Im Jahre 1893 wurde bei der ersten Versammlung der British Amateur Band Association (22 Bands) folgendes Reglement verfasst:

a) Jede Brass Band des Verbandes muss eine Liste ihrer Mitglieder einschicken.
b) Niemand soll sich bei zwei oder mehreren Bands registrieren lassen.
c) Eine Verbands-Band darf nur unter einem vom Verband zugelassenen Juror spielen.
d) Keiner Band ist es erlaubt, mit mehr als 24 Mitgliedern zuspielen.

Die grossen Dirigenten Ende des 19. Jahrhunderts waren Edwin Swift(1842 – 1904), Alexander Owen (1851 – 1920) und John Gladney (1839 – 1911) welche die Wettbewerbe von 1873 bis zum Tode von E. Swift 1904 dominierten.

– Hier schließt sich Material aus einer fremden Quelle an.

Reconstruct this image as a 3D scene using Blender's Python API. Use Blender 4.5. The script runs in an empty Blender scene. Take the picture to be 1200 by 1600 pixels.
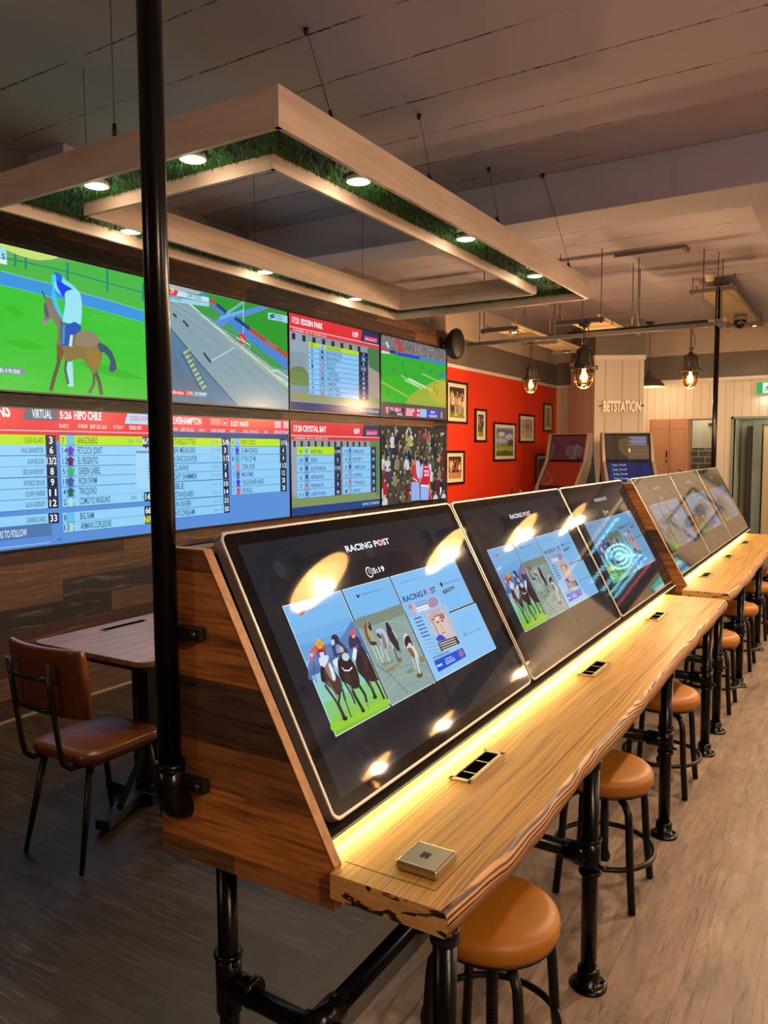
import bpy, bmesh, math, random
from mathutils import Vector, Matrix, noise
random.seed(7)
S = bpy.context.scene
COL = S.collection
PI = math.pi

# ------------------------------------------------------------------ camera
cam_data = bpy.data.cameras.new('camera')
cam_data.sensor_fit = 'VERTICAL'
cam_data.sensor_height = 36.0
cam_data.lens = 36.0 * 1208.546 / 1600.0
cam_data.clip_start = 0.05
cam = bpy.data.objects.new('camera', cam_data)
COL.objects.link(cam)
right = Vector((0.8536, 0.5209, -0.0055))
rot = Matrix(((0.8536, -0.0361, 0.5197), (0.5209, 0.0697, -0.8508), (-0.0055, 0.9969, 0.0783)))
cam.matrix_world = Matrix.Translation((0, 0, 1.62)) @ rot.to_4x4()
S.camera = cam

# ------------------------------------------------------------------ look, world
S.view_settings.view_transform = 'Standard'
S.view_settings.look = 'None'
S.view_settings.gamma = 1.0
S.view_settings.use_curve_mapping = False
S.view_settings.exposure = 0.0
try:
    S.cycles.use_denoising = True
    S.cycles.max_bounces = 8
    S.cycles.sample_clamp_indirect = 4.0
    S.cycles.blur_glossy = 0.5
    S.cycles.caustics_reflective = False
    S.cycles.caustics_refractive = False
except Exception:
    pass
W = bpy.data.worlds.new('world')
S.world = W
W.use_nodes = True
W.node_tree.nodes['Background'].inputs['Color'].default_value = (1.0, 0.8, 0.6, 1)
W.node_tree.nodes['Background'].inputs['Strength'].default_value = 0.02

# light levels (watts) and colours
WARM = (1.0, 0.72, 0.44)
AMBER = (1.0, 0.58, 0.28)
SOFT = (1.0, 0.82, 0.60)
P_DOME = 85.0
P_CAGE = 62.0
P_FILL = 76.0
FILLC = (1.0, 0.77, 0.66)
P_DOWN = 17.0
P_GLOW = 1.5
P_STRIP = 1.7

def lamp(name, kind, loc, power, color, parent=None, size=0.05, rot=None, spot=None, sizey=None, blend=0.6):
    d = bpy.data.lights.new(name, kind)
    d.energy = power
    d.color = color
    if kind == 'POINT':
        d.shadow_soft_size = size
    if kind == 'SPOT':
        d.shadow_soft_size = size
        d.spot_size = spot
        d.spot_blend = blend
    if kind == 'AREA':
        d.size = size
        if sizey:
            d.shape = 'RECTANGLE'
            d.size_y = sizey
    o = bpy.data.objects.new(name, d)
    COL.objects.link(o)
    o.location = loc
    if rot:
        o.rotation_euler = rot
    if parent:
        o.parent = parent
    return o

# ------------------------------------------------------------------ materials
def lin(c):
    if isinstance(c, str):
        c = c.lstrip('#')
        c = tuple(int(c[i:i + 2], 16) / 255 for i in (0, 2, 4))
    return tuple(x / 12.92 if x <= 0.04045 else ((x + 0.055) / 1.055) ** 2.4 for x in c[:3]) + (1.0,)

MATS = {}
def mat(name, base='#808080', rough=0.5, metal=0.0, emit=None, estr=1.0, spec=0.5, trans=0.0, alpha=1.0, coat=0.0, bump=None, var=None):
    if name in MATS:
        return MATS[name]
    m = bpy.data.materials.new(name)
    m.use_nodes = True
    nt = m.node_tree
    b = nt.nodes['Principled BSDF']
    b.inputs['Base Color'].default_value = lin(base)
    b.inputs['Roughness'].default_value = rough
    b.inputs['Metallic'].default_value = metal
    b.inputs['Specular IOR Level'].default_value = spec
    b.inputs['Transmission Weight'].default_value = trans
    b.inputs['Alpha'].default_value = alpha
    b.inputs['Coat Weight'].default_value = coat
    if emit:
        b.inputs['Emission Color'].default_value = lin(emit)
        b.inputs['Emission Strength'].default_value = estr
    tc = None
    if bump or var:
        tc = nt.nodes.new('ShaderNodeTexCoord')
    if bump:
        n = nt.nodes.new('ShaderNodeTexNoise')
        n.inputs['Scale'].default_value = bump[0]
        n.inputs['Detail'].default_value = 4
        bp = nt.nodes.new('ShaderNodeBump')
        bp.inputs['Strength'].default_value = bump[1]
        bp.inputs['Distance'].default_value = bump[2] if len(bump) > 2 else 0.01
        nt.links.new(tc.outputs['Object'], n.inputs['Vector'])
        nt.links.new(n.outputs['Fac'], bp.inputs['Height'])
        nt.links.new(bp.outputs['Normal'], b.inputs['Normal'])
    if var:
        n = nt.nodes.new('ShaderNodeTexNoise')
        n.inputs['Scale'].default_value = var[0]
        n.inputs['Detail'].default_value = 5
        n.inputs['Roughness'].default_value = 0.6
        mp = nt.nodes.new('ShaderNodeMapping')
        if len(var) > 2:
            mp.inputs['Scale'].default_value = var[2]
        r = nt.nodes.new('ShaderNodeValToRGB')
        r.color_ramp.elements[0].position = 0.3
        r.color_ramp.elements[0].color = lin(var[1])
        r.color_ramp.elements[1].position = 0.7
        r.color_ramp.elements[1].color = lin(base)
        nt.links.new(tc.outputs['Object'], mp.inputs['Vector'])
        nt.links.new(mp.outputs['Vector'], n.inputs['Vector'])
        nt.links.new(n.outputs['Fac'], r.inputs['Fac'])
        nt.links.new(r.outputs['Color'], b.inputs['Base Color'])
    MATS[name] = m
    return m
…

Beim Belle Vue Contest 1894 nahmen 19 Bands teil, wobei Gladney vier, Owen fünf und Swift ebenfalls fünf Bands dirigierten. Einen sehr grossen Einfluss auf die englische Blasmusik übte der Industrielle John Henry Iles (1871 – 1951) aus. Im Jahre 1898 besuchte er während einer Geschäftsreise einen Wettbewerb, der sich in Manchester abspielte. Nach seinen eigenen Worten war er sehr positiv von den Wettspielen überrascht und verliess das Konzert als ein überzeugter Enthusiast bezüglich Brass Band. Noch vor Ende 1898 erwarb er die Zeitung «The British Bandsman» und den Musikverlag Richard Smith (†1890). Diese Errungenschaften und sein persönlicher Einsatz ermöglichten ihm, einen grossen Einfluss auf die Zukunft der englischen Brass Band Musik auszuüben. Im Jahre 1900 organisierte er einen Brass Band Wettbewerb nach dem Vorbild von Enderby Jacksons Contest von 1860 und einmal mehr wurde London (Crystal Palace) das Zentrum von Anlässen mit nationalem Charakter: Der National Championship war geboren. (Der 1. Preis war die «Thousand Guinea Trophy».) Der National wurde ein ernstzunehmender Rivale des Belle Vue Wettbewerbes, kamen doch viele Bands aus dem ganzen Land. Im British Bandsman 1913 hiess es, dass 80 000 bis 90 000 Besucher zu den Wettbewerben erwartet wurden. Um die Jahrhundertwende bekam die Bandaufstellung und Kombination der Instrumente eine Standardisierung für den Wettbewerb.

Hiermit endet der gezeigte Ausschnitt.